Data shown
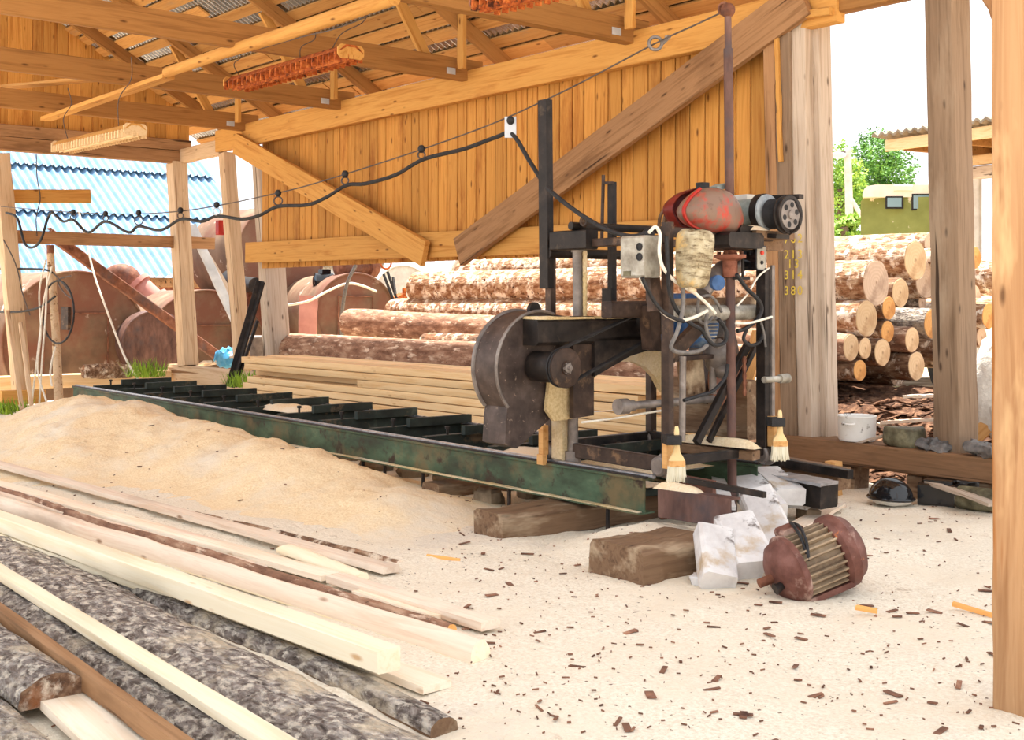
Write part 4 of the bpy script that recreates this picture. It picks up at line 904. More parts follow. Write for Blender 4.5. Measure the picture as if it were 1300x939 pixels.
ends = [  # px, py, radius px, plane x, far x, bark, end, label
 (1112, 358.5, 30, -6.9, -14.55, 'bark_pine', 'end_pale', 'largest log of the stack, grey cut end with a pale wedge'),
 (1125, 334, 30, -7.6, -15.1, 'bark_pine', 'end_pale', 'big log on top of the stack, half hidden behind the largest cut end'),
 (1162, 330, 26, -7.0, -14., 'bark_pine', 'end_yellow', 'tall pale cut end on top of the stack, left of the freestanding post'),
 (1175, 356, 24, -7.5, -14., 'bark_pine', 'end_pale', 'tan cut end under the tall pale one, touching the freestanding post'),
 (1181, 309, 14, -7.6, -14., 'bark_pine', 'end_pale', 'small topmost cut end half behind the freestanding post'),
 (1142.5, 371, 19, -7.0, -13.5, 'bark', 'end_yellow', 'cream cut end just right of the largest log end'),
 (1128, 390, 15, -7.0, -13.8, 'bark', 'end_orange', 'small yellowish cut end below right of the largest log end'),
 (1126.5, 421, 14.5, -7., -13.8, 'bark', 'end_orange', 'small strong orange cut end in the middle of the stack'),
 (1099.6, 404, 24, -6.9, -15.0, 'bark_pine', 'end_yellow', 'brown oval cut end directly under the largest log end'),
 (1081, 440, 18, -6.9, -15.4, 'bark_brown', 'end_yellow', 'cut end nearest the paired grey posts'),
 (1098, 442, 14, -6.9, -14.5, 'bark', 'end_yellow', 'small pale cut end second from the paired grey posts'),
 (1091.6, 470, 14, -6.9, -14.2, 'bark', 'end_orange', 'lowest orange cut end, near the white pot'),
 (1120, 447.5, 18, -6.9, -14., 'bark', 'end_yellow', 'bright cut end with an orange rim, low in the stack'),
 (1157.7, 431, 16.5, -6.9, -14., 'bark_brown', 'end_yellow', 'cut end of the reddish log above the lowest right one'),
 (1163, 464, 19, -6.9, -14., 'bark', 'end_yellow', 'lowest cut end on the right, over the bark heap'),
 (1183.5, 411, 20, -7.0, -14., 'bark_grey', 'end_orange', 'orange cut end of the grey log, half behind the freestanding post'),
 (1170.6, 384, 9, -7.6, -13., 'bark_grey', 'end_pale', 'very small pale cut end above the grey log'),
 (1238, 326, 14.5, -7.0, -13., 'bark_pine', 'end_orange', 'lone orange cut end high between the freestanding and the near post'),
 (1255, 401, 17, -6.9, -13., 'bark_pine', 'end_orange', 'deep orange cut end beside the near post'),
 (1236, 378, 17, -7.4, -13., 'bark_pine', 'end_pale', 'dull pale cut end just right of the freestanding post'),
 (1246, 428, 13, -7.2, -13., 'bark', 'end_pale', 'thin log below the deep orange cut end'),
 (1237, 459, 11, -7.3, -13., 'bark', 'end_pale', 'small dim cut end low beside the freestanding post'),
 (1290, 352, 24, -7.6, -14., 'bark_pine', 'end_pale', 'white topped log running behind the near post, upper'),
 (1292, 396, 18, -6.8, -14., 'bark_pine', 'end_pale', 'white topped log running behind the near post, lower'),
 (1205, 440, 20, -7.3, -14., 'bark', 'end_pale', 'log hidden mostly behind the freestanding post'),
 (1150, 345, 18, -8.4, -14.2, 'bark', None, 'shaded log deep between the upper cut ends'),
 (1140, 405, 14, -7.9, -14.2, 'bark', None, 'shaded log deep in the middle of the stack'),
 (1140, 470, 20, -7.4, -14.2, 'bark', None, 'dark log lying at the bottom of the stack'),
]
for px, py, rp, X, XF, bk, en, lb in ends:
    a = PX(px, py, X); r = rp * (a - CAM).dot(FW) / F_PX
    b = V((XF, a.y + random.uniform(-.05, .05), a.z + random.uniform(-.02, .02)))
    rb = r * random.uniform(.95, 1.08)
    if px == 1081: b = V((XF, 9.8, 1.17)); rb = .215      # thick butt at the far end
    log(a, b, r, rb, bk, en, lb, G_)
# logs seen only by their bark under the plank wall
def farlog(px, py, rp, Y, XN, bk, lb):
    b = PY(px, py, Y); r = rp * (b - CAM).dot(FW) / F_PX
    log(V((XN, Y, b.z)), b, r * 1.0, r, bk, 'end_pale', lb, G_)
farlog(366, 446, 23, 9.0, -7.6, 'bark_brown', 'front brown log with a bright scar, lying right behind the lumber stack')
farlog(540, 432, 10, 9.55, -7.7, 'bark', 'thin dark log in the gap behind the front brown log')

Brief
Working from the material above, transcribe it exactly while omitting pictures.

The reply
Write part 4 of the bpy script that recreates this picture. It picks up at line 904. More parts follow. Write for Blender 4.5. Measure the picture as if it were 1300x939 pixels.
ends = [  # px, py, radius px, plane x, far x, bark, end, label
 (1112, 358.5, 30, -6.9, -14.55, 'bark_pine', 'end_pale', 'largest log of the stack, grey cut end with a pale wedge'),
 (1125, 334, 30, -7.6, -15.1, 'bark_pine', 'end_pale', 'big log on top of the stack, half hidden behind the largest cut end'),
 (1162, 330, 26, -7.0, -14., 'bark_pine', 'end_yellow', 'tall pale cut end on top of the stack, left of the freestanding post'),
 (1175, 356, 24, -7.5, -14., 'bark_pine', 'end_pale', 'tan cut end under the tall pale one, touching the freestanding post'),
 (1181, 309, 14, -7.6, -14., 'bark_pine', 'end_pale', 'small topmost cut end half behind the freestanding post'),
 (1142.5, 371, 19, -7.0, -13.5, 'bark', 'end_yellow', 'cream cut end just right of the largest log end'),
 (1128, 390, 15, -7.0, -13.8, 'bark', 'end_orange', 'small yellowish cut end below right of the largest log end'),
 (1126.5, 421, 14.5, -7., -13.8, 'bark', 'end_orange', 'small strong orange cut end in the middle of the stack'),
 (1099.6, 404, 24, -6.9, -15.0, 'bark_pine', 'end_yellow', 'brown oval cut end directly under the largest log end'),
 (1081, 440, 18, -6.9, -15.4, 'bark_brown', 'end_yellow', 'cut end nearest the paired grey posts'),
 (1098, 442, 14, -6.9, -14.5, 'bark', 'end_yellow', 'small pale cut end second from the paired grey posts'),
 (1091.6, 470, 14, -6.9, -14.2, 'bark', 'end_orange', 'lowest orange cut end, near the white pot'),
 (1120, 447.5, 18, -6.9, -14., 'bark', 'end_yellow', 'bright cut end with an orange rim, low in the stack'),
 (1157.7, 431, 16.5, -6.9, -14., 'bark_brown', 'end_yellow', 'cut end of the reddish log above the lowest right one'),
 (1163, 464, 19, -6.9, -14., 'bark', 'end_yellow', 'lowest cut end on the right, over the bark heap'),
 (1183.5, 411, 20, -7.0, -14., 'bark_grey', 'end_orange', 'orange cut end of the grey log, half behind the freestanding post'),
 (1170.6, 384, 9, -7.6, -13., 'bark_grey', 'end_pale', 'very small pale cut end above the grey log'),
 (1238, 326, 14.5, -7.0, -13., 'bark_pine', 'end_orange', 'lone orange cut end high between the freestanding and the near post'),
 (1255, 401, 17, -6.9, -13., 'bark_pine', 'end_orange', 'deep orange cut end beside the near post'),
 (1236, 378, 17, -7.4, -13., 'bark_pine', 'end_pale', 'dull pale cut end just right of the freestanding post'),
 (1246, 428, 13, -7.2, -13., 'bark', 'end_pale', 'thin log below the deep orange cut end'),
 (1237, 459, 11, -7.3, -13., 'bark', 'end_pale', 'small dim cut end low beside the freestanding post'),
 (1290, 352, 24, -7.6, -14., 'bark_pine', 'end_pale', 'white topped log running behind the near post, upper'),
 (1292, 396, 18, -6.8, -14., 'bark_pine', 'end_pale', 'white topped log running behind the near post, lower'),
 (1205, 440, 20, -7.3, -14., 'bark', 'end_pale', 'log hidden mostly behind the freestanding post'),
 (1150, 345, 18, -8.4, -14.2, 'bark', None, 'shaded log deep between the upper cut ends'),
 (1140, 405, 14, -7.9, -14.2, 'bark', None, 'shaded log deep in the middle of the stack'),
 (1140, 470, 20, -7.4, -14.2, 'bark', None, 'dark log lying at the bottom of the stack'),
]
for px, py, rp, X, XF, bk, en, lb in ends:
    a = PX(px, py, X); r = rp * (a - CAM).dot(FW) / F_PX
    b = V((XF, a.y + random.uniform(-.05, .05), a.z + random.uniform(-.02, .02)))
    rb = r * random.uniform(.95, 1.08)
    if px == 1081: b = V((XF, 9.8, 1.17)); rb = .215      # thick butt at the far end
    log(a, b, r, rb, bk, en, lb, G_)
# logs seen only by their bark under the plank wall
def farlog(px, py, rp, Y, XN, bk, lb):
    b = PY(px, py, Y); r = rp * (b - CAM).dot(FW) / F_PX
    log(V((XN, Y, b.z)), b, r * 1.0, r, bk, 'end_pale', lb, G_)
farlog(366, 446, 23, 9.0, -7.6, 'bark_brown', 'front brown log with a bright scar, lying right behind the lumber stack')
farlog(540, 432, 10, 9.55, -7.7, 'bark', 'thin dark log in the gap behind the front brown log')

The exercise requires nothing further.